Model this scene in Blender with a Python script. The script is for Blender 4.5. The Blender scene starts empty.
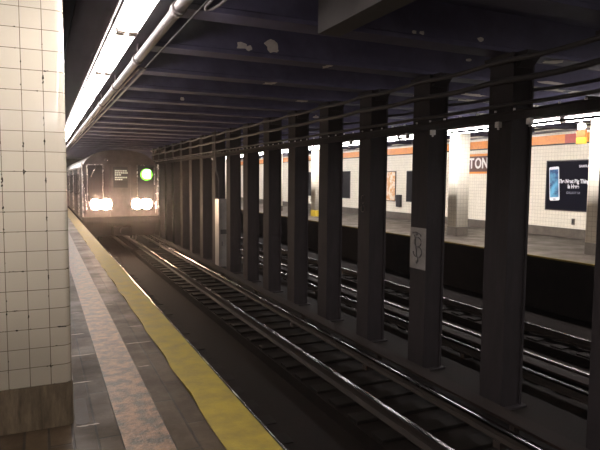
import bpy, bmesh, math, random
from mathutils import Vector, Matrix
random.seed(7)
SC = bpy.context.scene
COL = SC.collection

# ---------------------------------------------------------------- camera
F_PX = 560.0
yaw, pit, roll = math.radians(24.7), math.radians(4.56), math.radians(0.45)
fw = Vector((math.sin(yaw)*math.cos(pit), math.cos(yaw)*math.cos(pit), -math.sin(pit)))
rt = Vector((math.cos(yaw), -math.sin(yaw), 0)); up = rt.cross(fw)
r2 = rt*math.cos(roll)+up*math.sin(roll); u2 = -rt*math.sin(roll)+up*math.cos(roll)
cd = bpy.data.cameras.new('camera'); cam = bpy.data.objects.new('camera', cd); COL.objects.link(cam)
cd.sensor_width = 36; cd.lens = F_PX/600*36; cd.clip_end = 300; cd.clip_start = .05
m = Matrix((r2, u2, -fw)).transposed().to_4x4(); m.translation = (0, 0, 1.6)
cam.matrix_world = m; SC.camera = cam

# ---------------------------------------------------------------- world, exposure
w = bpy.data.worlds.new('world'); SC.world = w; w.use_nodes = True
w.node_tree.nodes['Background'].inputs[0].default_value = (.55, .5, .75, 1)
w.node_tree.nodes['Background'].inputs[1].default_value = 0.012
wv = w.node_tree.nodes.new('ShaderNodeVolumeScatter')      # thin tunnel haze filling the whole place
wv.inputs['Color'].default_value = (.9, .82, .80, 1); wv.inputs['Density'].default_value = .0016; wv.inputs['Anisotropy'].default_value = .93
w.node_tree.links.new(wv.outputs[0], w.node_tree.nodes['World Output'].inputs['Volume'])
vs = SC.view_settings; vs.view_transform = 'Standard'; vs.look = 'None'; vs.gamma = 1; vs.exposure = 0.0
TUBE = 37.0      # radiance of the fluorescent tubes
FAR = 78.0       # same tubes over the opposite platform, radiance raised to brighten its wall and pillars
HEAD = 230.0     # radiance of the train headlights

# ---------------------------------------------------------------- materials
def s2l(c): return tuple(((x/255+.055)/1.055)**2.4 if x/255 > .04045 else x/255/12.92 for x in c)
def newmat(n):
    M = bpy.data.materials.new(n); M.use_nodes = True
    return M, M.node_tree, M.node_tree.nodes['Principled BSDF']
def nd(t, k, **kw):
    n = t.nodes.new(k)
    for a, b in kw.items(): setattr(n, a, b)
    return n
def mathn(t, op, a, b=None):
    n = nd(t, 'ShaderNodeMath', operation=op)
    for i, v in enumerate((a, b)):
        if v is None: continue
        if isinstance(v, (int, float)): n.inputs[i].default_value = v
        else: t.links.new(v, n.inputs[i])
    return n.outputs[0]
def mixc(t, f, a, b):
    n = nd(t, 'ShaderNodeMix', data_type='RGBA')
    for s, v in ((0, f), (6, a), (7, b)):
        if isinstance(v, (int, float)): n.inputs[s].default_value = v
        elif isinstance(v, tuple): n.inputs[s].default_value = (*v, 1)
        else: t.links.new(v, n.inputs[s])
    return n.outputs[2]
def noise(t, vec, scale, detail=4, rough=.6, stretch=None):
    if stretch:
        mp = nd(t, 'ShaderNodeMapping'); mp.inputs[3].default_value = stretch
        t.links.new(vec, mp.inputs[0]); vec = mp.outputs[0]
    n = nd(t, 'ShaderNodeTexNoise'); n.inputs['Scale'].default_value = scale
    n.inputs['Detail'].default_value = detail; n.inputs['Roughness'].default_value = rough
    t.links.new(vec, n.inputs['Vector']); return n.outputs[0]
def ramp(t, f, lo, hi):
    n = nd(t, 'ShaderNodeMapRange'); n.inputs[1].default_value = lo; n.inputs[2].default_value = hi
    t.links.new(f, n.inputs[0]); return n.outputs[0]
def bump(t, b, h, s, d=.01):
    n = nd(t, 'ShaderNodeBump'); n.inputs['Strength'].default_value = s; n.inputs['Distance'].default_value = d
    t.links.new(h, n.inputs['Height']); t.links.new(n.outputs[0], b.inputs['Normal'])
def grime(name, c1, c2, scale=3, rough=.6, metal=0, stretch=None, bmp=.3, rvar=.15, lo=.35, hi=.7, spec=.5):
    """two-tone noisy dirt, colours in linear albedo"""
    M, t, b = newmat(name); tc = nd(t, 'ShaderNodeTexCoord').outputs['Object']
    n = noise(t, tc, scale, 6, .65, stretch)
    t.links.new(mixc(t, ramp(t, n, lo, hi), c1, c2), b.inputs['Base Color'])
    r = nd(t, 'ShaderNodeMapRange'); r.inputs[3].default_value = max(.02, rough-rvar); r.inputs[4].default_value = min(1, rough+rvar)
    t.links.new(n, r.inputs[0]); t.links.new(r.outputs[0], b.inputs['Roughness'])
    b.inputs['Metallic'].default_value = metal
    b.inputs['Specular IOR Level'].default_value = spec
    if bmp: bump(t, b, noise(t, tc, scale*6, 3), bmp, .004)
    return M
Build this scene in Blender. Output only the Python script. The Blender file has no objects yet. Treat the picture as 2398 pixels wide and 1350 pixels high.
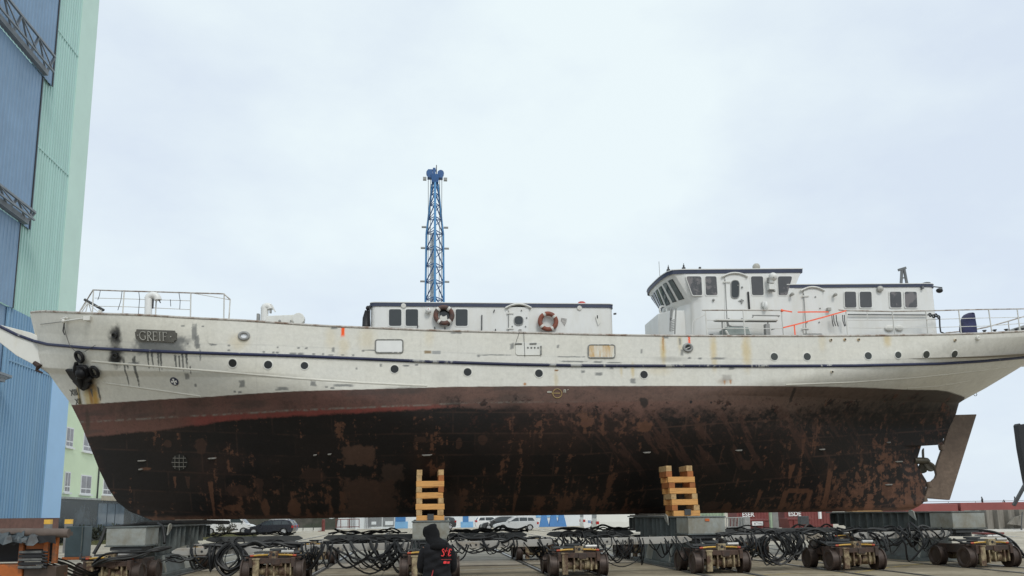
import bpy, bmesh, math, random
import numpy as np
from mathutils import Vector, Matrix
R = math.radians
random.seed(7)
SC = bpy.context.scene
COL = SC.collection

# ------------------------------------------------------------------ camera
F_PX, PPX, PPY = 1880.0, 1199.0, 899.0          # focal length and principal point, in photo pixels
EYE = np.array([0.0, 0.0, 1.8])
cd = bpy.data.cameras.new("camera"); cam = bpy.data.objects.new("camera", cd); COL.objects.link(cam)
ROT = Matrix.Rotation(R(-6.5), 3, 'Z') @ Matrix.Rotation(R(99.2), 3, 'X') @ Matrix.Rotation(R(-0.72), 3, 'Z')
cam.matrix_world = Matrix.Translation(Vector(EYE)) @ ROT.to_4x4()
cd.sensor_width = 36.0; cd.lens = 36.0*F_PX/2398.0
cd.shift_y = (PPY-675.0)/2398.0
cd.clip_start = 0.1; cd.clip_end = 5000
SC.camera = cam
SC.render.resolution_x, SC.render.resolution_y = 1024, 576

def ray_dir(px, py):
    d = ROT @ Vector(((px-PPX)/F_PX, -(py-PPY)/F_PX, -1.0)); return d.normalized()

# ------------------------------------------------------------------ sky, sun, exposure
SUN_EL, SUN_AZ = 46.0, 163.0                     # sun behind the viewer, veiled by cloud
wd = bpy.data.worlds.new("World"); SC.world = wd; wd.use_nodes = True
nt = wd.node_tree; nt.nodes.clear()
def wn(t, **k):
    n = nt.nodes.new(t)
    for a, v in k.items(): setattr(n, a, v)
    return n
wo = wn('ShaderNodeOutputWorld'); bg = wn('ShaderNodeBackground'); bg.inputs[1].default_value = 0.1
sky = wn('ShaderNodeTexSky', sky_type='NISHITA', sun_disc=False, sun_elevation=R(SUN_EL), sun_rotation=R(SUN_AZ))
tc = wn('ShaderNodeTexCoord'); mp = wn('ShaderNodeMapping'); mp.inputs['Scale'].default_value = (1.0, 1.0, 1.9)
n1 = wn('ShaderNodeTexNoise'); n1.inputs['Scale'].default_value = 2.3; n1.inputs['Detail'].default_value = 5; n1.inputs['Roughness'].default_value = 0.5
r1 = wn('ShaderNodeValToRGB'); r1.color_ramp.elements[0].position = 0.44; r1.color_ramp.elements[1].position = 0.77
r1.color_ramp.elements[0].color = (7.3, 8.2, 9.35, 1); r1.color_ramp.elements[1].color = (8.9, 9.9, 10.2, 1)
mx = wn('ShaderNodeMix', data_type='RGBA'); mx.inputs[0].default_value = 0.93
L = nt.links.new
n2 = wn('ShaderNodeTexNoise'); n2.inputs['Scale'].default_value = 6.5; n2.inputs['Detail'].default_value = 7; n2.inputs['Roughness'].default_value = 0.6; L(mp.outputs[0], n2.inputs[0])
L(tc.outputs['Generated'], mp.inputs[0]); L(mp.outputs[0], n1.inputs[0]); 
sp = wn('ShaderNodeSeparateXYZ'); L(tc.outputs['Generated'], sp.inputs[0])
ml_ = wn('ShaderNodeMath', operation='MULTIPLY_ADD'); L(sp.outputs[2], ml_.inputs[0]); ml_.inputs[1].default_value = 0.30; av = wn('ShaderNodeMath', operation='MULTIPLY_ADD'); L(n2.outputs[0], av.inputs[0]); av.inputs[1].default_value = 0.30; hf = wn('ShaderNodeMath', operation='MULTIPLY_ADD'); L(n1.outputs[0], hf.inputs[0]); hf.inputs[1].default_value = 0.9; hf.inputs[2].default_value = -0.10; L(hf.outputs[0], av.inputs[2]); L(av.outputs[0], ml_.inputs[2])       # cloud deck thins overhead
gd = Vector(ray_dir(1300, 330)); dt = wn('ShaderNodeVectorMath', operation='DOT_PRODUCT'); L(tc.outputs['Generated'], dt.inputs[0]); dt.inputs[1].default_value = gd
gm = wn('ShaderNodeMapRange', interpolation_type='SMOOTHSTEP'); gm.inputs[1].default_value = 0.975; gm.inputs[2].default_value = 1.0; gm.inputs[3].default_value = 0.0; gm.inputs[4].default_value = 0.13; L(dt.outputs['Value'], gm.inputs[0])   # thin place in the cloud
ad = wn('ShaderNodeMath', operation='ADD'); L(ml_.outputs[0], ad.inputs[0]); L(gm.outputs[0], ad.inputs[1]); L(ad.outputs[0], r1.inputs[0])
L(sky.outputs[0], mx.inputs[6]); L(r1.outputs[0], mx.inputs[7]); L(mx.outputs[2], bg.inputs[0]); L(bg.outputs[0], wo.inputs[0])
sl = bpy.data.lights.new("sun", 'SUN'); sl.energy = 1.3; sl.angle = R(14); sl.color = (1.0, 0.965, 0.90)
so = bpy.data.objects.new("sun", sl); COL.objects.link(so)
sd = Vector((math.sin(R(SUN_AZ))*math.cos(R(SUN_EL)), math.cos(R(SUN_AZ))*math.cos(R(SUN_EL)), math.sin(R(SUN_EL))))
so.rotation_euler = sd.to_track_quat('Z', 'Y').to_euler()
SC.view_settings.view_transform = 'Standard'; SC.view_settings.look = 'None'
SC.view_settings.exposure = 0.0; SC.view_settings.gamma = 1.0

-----

▶ TASK TO COMPLETE
Only the lines from the start of the records above through the line containing "cam.matrix_world = m; SC.camera = cam" should be returned, exactly and with both ends, please; the pictures stay out.

▶ ANSWER TO THE PROBLEM
Model this scene in Blender with a Python script. The script is for Blender 4.5. The Blender scene starts empty.
import bpy, bmesh, math, random
from mathutils import Vector, Matrix
random.seed(7)
SC = bpy.context.scene
COL = SC.collection

# ---------------------------------------------------------------- camera
F_PX = 560.0
yaw, pit, roll = math.radians(24.7), math.radians(4.56), math.radians(0.45)
fw = Vector((math.sin(yaw)*math.cos(pit), math.cos(yaw)*math.cos(pit), -math.sin(pit)))
rt = Vector((math.cos(yaw), -math.sin(yaw), 0)); up = rt.cross(fw)
r2 = rt*math.cos(roll)+up*math.sin(roll); u2 = -rt*math.sin(roll)+up*math.cos(roll)
cd = bpy.data.cameras.new('camera'); cam = bpy.data.objects.new('camera', cd); COL.objects.link(cam)
cd.sensor_width = 36; cd.lens = F_PX/600*36; cd.clip_end = 300; cd.clip_start = .05
m = Matrix((r2, u2, -fw)).transposed().to_4x4(); m.translation = (0, 0, 1.6)
cam.matrix_world = m; SC.camera = cam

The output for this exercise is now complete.